MONDAY:
Aaron Raz Link will be at Busboys and Poets in D.C. to discuss and sign copies of What Becomes You (American Lives), the memoir of Link, who started life as a girl named Sarah and 29 years later began life anew as a gay man. 6:30 p.m.

Carol Gilligan, known for her work in gender studies during her 34 years on the Harvard faculty, will be at Politics and Prose to discuss her first work of fiction, Kyra. 7 p.m.

TUESDAY:
Susan Arnout Smith, a former NPR essayist for Weekend Edition-Sunday, will be at the Penn Quarter Olsson’s to read from her latest book, The Timer Game, a tale of kidnappings, scavenger hunts and somebody named “the Spikeman.” 7 p.m.

WEDNESDAY:
McSweeney’s celebrates its 50th anniversary at Olsson’s in Dupont Circle with McSweeney’s Editor Eli Horwitz and author John Brandon, who wrote their major spring release, the novel Arkansas.

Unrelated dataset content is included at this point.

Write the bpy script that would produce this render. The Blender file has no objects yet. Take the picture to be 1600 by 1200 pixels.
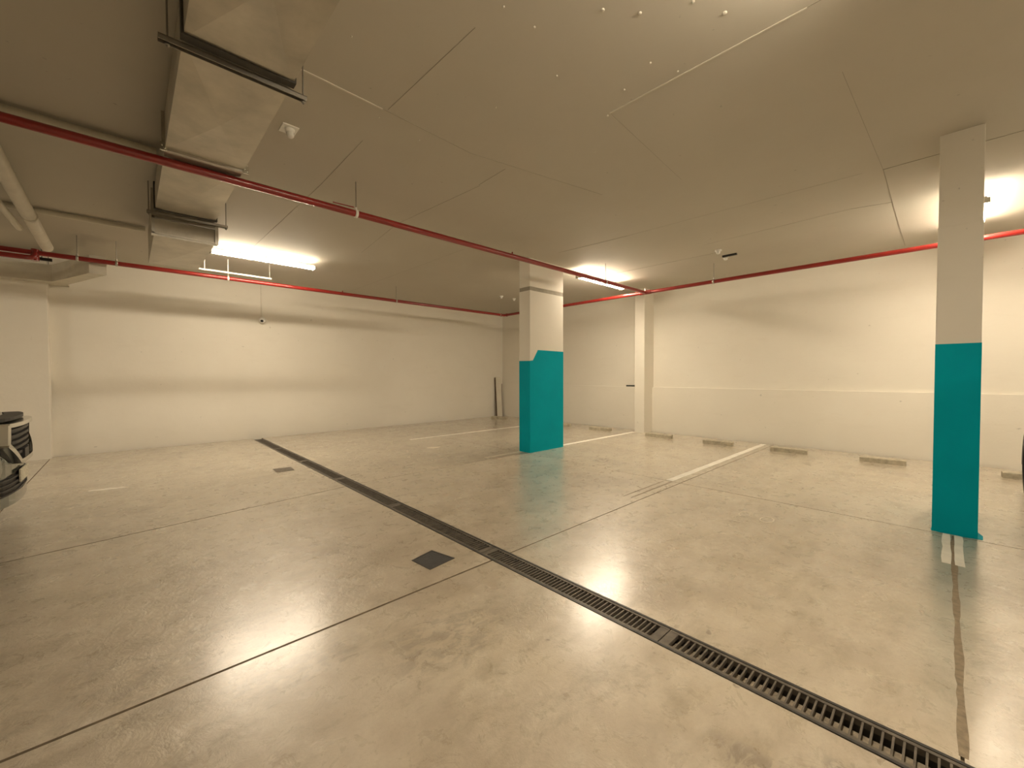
import bpy, bmesh, math, random
from mathutils import Vector, Matrix
random.seed(7)
S = bpy.context.scene
COL = S.collection

# ------------------------------------------------------------------ camera
F, YAW, PITCH, ROLL, EYE = 637.17, 46.742, 1.215, -0.119, 1.35
yw, pt, rl = (math.radians(v) for v in (YAW, PITCH, ROLL))
fwd = Vector((math.cos(yw)*math.cos(pt), math.sin(yw)*math.cos(pt), -math.sin(pt)))
rgt = Vector((math.sin(yw), -math.cos(yw), 0))
upv = rgt.cross(fwd)
r2 = math.cos(rl)*rgt + math.sin(rl)*upv
u2 = -math.sin(rl)*rgt + math.cos(rl)*upv
cd = bpy.data.cameras.new('camera'); cam = bpy.data.objects.new('camera', cd); COL.objects.link(cam)
cd.sensor_fit = 'HORIZONTAL'; cd.sensor_width = 36.0; cd.lens = 36.0*F/1600.0
cd.clip_start = 0.02; cd.clip_end = 100
cam.matrix_world = Matrix(((r2.x, u2.x, -fwd.x, 0), (r2.y, u2.y, -fwd.y, 0), (r2.z, u2.z, -fwd.z, EYE), (0, 0, 0, 1)))
S.camera = cam

# ------------------------------------------------------------------ world, exposure
w = bpy.data.worlds.new('world'); S.world = w; w.use_nodes = True
w.node_tree.nodes['Background'].inputs[0].default_value = (0.9, 0.85, 0.75, 1)
w.node_tree.nodes['Background'].inputs[1].default_value = 0.02
S.view_settings.view_transform = 'Standard'; S.view_settings.look = 'None'
S.view_settings.gamma = 1.0; S.view_settings.use_curve_mapping = False
S.view_settings.exposure = 0.0
TUBE = 126.0                       # strength of the fluorescent diffusers
TUBE_COL = (1.0, 0.855, 0.655)

# ------------------------------------------------------------------ materials
def mat(name, col, rough=0.6, metal=0.0, noise=None, bump=None, emit=None, spec=0.5, coat=0.0):
    m = bpy.data.materials.new(name); m.use_nodes = True
    nt = m.node_tree; b = nt.nodes['Principled BSDF']
    b.inputs['Base Color'].default_value = (*col, 1); b.inputs['Roughness'].default_value = rough
    b.inputs['Metallic'].default_value = metal; b.inputs['Specular IOR Level'].default_value = spec
    b.inputs['Coat Weight'].default_value = coat
    if emit:
        b.inputs['Emission Color'].default_value = (*emit[0], 1); b.inputs['Emission Strength'].default_value = emit[1]
    geo = nt.nodes.new('ShaderNodeNewGeometry')
    if noise:
        sc, amt = noise
        n = nt.nodes.new('ShaderNodeTexNoise'); n.inputs['Scale'].default_value = sc; n.inputs['Detail'].default_value = 6
        n.inputs['Roughness'].default_value = 0.6
        nt.links.new(geo.outputs['Position'], n.inputs['Vector'])
        r = nt.nodes.new('ShaderNodeValToRGB')
        r.color_ramp.elements[0].position = 0.3; r.color_ramp.elements[1].position = 0.7
        r.color_ramp.elements[0].color = (*[c*(1-amt) for c in col], 1)
        r.color_ramp.elements[1].color = (*[min(1, c*(1+amt)) for c in col], 1)
        nt.links.new(n.outputs['Fac'], r.inputs['Fac']); nt.links.new(r.outputs['Color'], b.inputs['Base Color'])
    if bump:
        sc, st = bump
        n = nt.nodes.new('ShaderNodeTexNoise'); n.inputs['Scale'].default_value = sc; n.inputs['Detail'].default_value = 4
        nt.links.new(geo.outputs['Position'], n.inputs['Vector'])
        bp = nt.nodes.new('ShaderNodeBump'); bp.inputs['Strength'].default_value = st; bp.inputs['Distance'].default_value = 0.01
        nt.links.new(n.outputs['Fac'], bp.inputs['Height']); nt.links.new(bp.outputs['Normal'], b.inputs['Normal'])
    return m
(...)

According to Olsson’s, all in attendance will receive a temporary tattoo and a chance to see a man swallow a sword. Promises, promises. 7 p.m.

New York University professor David Levering Lewis, who won the Pulitzer Prize for his biography of W.E.B. DuBois, will be at Politics and Prose to talk about God’s Crucible, a history of the rise and decline of the Islamic civilization in Europe. 7 p.m.